The Intercept gets an audio recording of current House Minority Whip Steny Hoyer (D-MD) telling a candidate for Colorado's 6th U.S. House district to get out of the way of the party's more corporate choice for that seat. If you're still tempted to say "get people who can win" (and, ah, haven't considered how that worked out in 2016), remember that the party gives a leg up in endorsements and fundraising to their preferred hacks, and then uses this "success" in endorsements and fundraising to justify more help! But if these hand-picked candidates are so great, why not let the primary voters choose them? Because no one snatches defeat from the jaws of victory like a Democrat, that's why.
What's worse? That Mick Mulvaney came out and said if you gave to his House campaigns, he'd talk to you, and if you didn't, he wouldn't? Or that he came out and told banksters that if they want to hamstring the agency he now (nominally) leads, the Consumer Financial Protection Bureau, they should give more money to Congressfolk? I kid, of course -- there is actually no point in trying to decide which is the pile of dung the flies have found and which is the pile they haven't found yet. Here's a lesson for Democrats, though: Republicans didn't prevent people like Mick Mulvaney from running for Congressional seats in 2010, and they won back the House that year, and look how he's made so little go such a long way!
Ho hum, the six biggest banksters saved nearly $3.6 billion in taxes just last quarter, thanks to the massive Republican tax "reform." Also, "(b)ank executives have said the majority of the savings from the lower tax rates will be returned to shareholders in the form of higher dividends and stock buybacks," i.e., not job creation. Some enterprising Democrat should run ads like that famous Mitch McConnell ad from 1984 where hound dogs looked for his opponent, except these hound dogs would look for that supposed $4,000 boon everyone was supposed to get from corporate tax cuts. Then again, you know, Democrats.
Been hearing about the "massive fundraising advantage" Democrats allegedly have in the upcoming midterm elections? Well, don't believe the hype: NBC informs us that "(m)ajor national Republican and Democratic party groups" have spent over $48 million just on the seven Congressional special elections since January 2017, and Republican groups are outspending Democratic ones by a 3 to 1 margin. Getting a lot of bang for their buck, too, I see! Seriously, remember that when you hear that a candidate has raised x amount money, you have no idea what PAC or SuperPAC is going to inject y+z money into that race. Also, too, getting excited over who's raised what is horserace politics, and thus beneath your dignity as a citizen.
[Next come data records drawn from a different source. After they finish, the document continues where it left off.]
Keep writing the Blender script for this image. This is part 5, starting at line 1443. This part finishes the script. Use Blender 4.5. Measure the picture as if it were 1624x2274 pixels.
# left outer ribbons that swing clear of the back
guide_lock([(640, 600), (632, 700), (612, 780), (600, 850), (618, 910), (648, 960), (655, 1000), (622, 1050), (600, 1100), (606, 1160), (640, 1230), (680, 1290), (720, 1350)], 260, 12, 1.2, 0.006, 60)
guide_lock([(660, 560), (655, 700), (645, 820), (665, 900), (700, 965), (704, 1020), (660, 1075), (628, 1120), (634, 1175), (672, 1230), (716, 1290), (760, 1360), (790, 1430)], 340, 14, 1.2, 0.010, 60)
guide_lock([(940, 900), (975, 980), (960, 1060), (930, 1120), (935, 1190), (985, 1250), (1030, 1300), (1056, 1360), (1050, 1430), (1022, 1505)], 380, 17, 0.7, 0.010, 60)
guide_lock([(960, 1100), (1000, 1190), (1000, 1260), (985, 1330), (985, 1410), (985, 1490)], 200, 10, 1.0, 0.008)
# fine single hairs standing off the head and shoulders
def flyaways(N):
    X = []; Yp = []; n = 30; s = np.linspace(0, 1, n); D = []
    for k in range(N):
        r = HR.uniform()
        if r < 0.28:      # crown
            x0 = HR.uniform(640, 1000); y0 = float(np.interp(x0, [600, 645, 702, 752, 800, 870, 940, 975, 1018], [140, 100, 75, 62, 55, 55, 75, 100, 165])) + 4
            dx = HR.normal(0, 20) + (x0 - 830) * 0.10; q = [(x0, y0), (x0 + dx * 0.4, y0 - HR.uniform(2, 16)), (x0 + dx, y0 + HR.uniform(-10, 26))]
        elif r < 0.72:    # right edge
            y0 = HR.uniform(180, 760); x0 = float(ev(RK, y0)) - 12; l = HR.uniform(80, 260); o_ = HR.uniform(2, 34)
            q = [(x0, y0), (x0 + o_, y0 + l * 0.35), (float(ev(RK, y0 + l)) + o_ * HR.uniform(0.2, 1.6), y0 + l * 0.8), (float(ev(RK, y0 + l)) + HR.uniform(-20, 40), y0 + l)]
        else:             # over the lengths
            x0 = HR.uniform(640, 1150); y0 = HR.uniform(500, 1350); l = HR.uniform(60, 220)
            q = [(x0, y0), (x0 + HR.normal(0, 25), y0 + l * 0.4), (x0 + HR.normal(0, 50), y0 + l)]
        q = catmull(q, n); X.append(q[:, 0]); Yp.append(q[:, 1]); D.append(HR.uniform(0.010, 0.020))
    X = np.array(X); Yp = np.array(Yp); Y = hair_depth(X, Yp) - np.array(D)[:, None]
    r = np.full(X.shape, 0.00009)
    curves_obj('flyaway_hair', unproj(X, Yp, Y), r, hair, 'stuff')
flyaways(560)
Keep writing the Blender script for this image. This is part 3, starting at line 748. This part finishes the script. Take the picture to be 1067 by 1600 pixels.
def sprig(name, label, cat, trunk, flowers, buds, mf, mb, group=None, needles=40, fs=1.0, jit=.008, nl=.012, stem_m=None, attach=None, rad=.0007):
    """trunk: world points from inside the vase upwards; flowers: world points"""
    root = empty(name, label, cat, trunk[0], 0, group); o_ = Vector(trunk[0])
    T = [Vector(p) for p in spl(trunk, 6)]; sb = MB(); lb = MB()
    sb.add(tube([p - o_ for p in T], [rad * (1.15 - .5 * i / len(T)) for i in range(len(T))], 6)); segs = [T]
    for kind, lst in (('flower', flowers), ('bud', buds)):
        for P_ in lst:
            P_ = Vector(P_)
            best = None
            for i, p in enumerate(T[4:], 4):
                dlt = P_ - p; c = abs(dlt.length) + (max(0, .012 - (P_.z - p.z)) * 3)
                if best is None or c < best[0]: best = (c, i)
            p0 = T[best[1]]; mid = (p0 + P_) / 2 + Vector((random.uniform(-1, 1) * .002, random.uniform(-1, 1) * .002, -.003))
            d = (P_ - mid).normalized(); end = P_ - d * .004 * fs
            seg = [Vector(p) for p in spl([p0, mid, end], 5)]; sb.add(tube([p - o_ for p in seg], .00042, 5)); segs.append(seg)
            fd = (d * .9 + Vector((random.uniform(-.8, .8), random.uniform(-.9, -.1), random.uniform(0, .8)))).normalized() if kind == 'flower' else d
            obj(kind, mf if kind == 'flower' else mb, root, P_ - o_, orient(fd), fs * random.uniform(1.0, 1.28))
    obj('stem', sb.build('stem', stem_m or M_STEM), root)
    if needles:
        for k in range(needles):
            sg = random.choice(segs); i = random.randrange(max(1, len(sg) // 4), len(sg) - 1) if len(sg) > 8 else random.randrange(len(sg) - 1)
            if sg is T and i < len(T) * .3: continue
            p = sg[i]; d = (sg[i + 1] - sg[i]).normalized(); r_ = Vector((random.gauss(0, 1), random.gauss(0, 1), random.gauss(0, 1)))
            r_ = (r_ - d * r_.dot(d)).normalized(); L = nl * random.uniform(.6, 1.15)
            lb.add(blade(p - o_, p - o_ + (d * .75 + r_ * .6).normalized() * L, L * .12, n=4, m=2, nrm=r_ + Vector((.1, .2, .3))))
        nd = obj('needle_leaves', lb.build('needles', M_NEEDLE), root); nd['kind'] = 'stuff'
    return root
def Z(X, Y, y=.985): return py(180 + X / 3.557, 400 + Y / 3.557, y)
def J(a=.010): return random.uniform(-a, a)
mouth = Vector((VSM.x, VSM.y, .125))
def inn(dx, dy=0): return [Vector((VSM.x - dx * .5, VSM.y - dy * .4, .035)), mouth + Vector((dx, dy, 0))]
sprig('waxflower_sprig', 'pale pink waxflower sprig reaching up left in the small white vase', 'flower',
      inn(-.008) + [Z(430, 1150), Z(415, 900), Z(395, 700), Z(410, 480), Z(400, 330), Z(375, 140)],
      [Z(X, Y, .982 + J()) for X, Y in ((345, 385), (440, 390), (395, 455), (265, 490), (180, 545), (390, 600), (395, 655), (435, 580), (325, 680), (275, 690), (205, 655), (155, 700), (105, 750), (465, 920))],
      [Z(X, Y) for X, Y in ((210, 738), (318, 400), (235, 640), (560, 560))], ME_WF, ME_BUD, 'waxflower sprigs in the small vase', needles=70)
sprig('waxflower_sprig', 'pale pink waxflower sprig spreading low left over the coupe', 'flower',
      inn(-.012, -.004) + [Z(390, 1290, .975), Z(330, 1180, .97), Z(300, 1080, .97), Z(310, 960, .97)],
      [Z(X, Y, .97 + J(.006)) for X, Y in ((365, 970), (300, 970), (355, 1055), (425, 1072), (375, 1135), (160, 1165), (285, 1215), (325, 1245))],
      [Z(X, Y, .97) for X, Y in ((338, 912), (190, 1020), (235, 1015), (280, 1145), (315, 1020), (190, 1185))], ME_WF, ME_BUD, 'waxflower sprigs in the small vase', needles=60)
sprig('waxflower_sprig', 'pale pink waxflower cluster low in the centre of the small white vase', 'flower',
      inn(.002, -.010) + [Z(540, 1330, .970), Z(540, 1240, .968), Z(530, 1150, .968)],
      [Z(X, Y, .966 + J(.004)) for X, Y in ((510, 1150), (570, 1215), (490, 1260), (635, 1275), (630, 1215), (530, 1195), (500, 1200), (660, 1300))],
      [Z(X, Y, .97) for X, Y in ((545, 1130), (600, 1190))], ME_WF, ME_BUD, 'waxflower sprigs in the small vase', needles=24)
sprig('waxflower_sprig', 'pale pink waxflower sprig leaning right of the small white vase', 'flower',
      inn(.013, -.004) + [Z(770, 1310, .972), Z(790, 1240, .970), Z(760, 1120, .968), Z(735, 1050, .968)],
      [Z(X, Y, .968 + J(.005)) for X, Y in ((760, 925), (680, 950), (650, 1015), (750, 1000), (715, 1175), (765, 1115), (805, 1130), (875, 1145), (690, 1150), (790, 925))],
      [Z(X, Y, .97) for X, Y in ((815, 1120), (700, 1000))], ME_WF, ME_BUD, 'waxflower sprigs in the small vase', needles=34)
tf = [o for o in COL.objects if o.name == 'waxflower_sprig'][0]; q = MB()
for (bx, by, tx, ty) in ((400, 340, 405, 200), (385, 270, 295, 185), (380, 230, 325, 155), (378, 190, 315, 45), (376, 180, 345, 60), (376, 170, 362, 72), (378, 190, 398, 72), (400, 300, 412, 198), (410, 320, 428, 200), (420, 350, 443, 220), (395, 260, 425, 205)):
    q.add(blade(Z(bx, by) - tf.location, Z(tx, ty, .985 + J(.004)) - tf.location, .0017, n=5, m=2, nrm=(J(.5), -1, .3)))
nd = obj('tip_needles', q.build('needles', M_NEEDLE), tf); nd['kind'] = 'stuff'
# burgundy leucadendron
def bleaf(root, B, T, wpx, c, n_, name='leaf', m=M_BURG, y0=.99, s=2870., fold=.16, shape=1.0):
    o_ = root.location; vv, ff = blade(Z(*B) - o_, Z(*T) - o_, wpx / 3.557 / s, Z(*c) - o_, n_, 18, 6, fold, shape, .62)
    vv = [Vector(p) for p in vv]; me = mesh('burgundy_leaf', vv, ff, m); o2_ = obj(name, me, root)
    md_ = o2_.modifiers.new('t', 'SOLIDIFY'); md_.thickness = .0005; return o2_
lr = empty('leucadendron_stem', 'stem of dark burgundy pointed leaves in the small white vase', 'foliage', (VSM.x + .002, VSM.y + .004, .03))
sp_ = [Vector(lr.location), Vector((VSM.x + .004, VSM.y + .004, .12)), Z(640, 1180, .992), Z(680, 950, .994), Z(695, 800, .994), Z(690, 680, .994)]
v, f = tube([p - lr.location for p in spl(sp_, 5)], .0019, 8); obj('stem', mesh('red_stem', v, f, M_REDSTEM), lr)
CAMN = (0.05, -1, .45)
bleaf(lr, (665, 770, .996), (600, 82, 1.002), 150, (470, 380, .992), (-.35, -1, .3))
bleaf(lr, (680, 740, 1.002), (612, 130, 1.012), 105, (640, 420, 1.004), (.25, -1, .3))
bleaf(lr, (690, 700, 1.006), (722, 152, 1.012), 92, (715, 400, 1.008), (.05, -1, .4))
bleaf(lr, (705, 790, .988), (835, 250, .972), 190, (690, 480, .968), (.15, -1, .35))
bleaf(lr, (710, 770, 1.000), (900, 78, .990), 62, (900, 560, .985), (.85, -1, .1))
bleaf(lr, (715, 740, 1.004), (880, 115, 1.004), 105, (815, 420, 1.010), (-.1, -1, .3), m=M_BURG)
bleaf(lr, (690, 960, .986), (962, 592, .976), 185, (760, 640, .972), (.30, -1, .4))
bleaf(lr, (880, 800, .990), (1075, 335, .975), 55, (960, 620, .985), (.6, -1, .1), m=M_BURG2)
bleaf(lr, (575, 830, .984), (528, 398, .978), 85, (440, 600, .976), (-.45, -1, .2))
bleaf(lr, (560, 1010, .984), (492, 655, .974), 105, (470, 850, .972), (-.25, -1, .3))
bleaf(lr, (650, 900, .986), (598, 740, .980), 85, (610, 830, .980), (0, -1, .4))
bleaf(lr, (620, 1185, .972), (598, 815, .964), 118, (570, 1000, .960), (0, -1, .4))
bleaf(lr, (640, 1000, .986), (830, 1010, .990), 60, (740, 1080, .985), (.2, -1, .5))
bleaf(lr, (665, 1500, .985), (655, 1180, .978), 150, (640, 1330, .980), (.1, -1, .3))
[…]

Finally, speaking of special elections, Republican Debbie Lesko won Tuesday night's special election in Arizona's 8th, but by a mere six points, in a district Republican Trent Franks had typically won by over 28 points in his races. I won't say, as one local Democrat consultant does, that a swing of 15 points here (the President won this district by 21) means a swing of 15 points everywhere, but I will say that Hiral Tipirneni's excellent showing means that Democrats can make a winning argument everywhere. Unless they bully all the liberals out of their Congressional primaries, that is.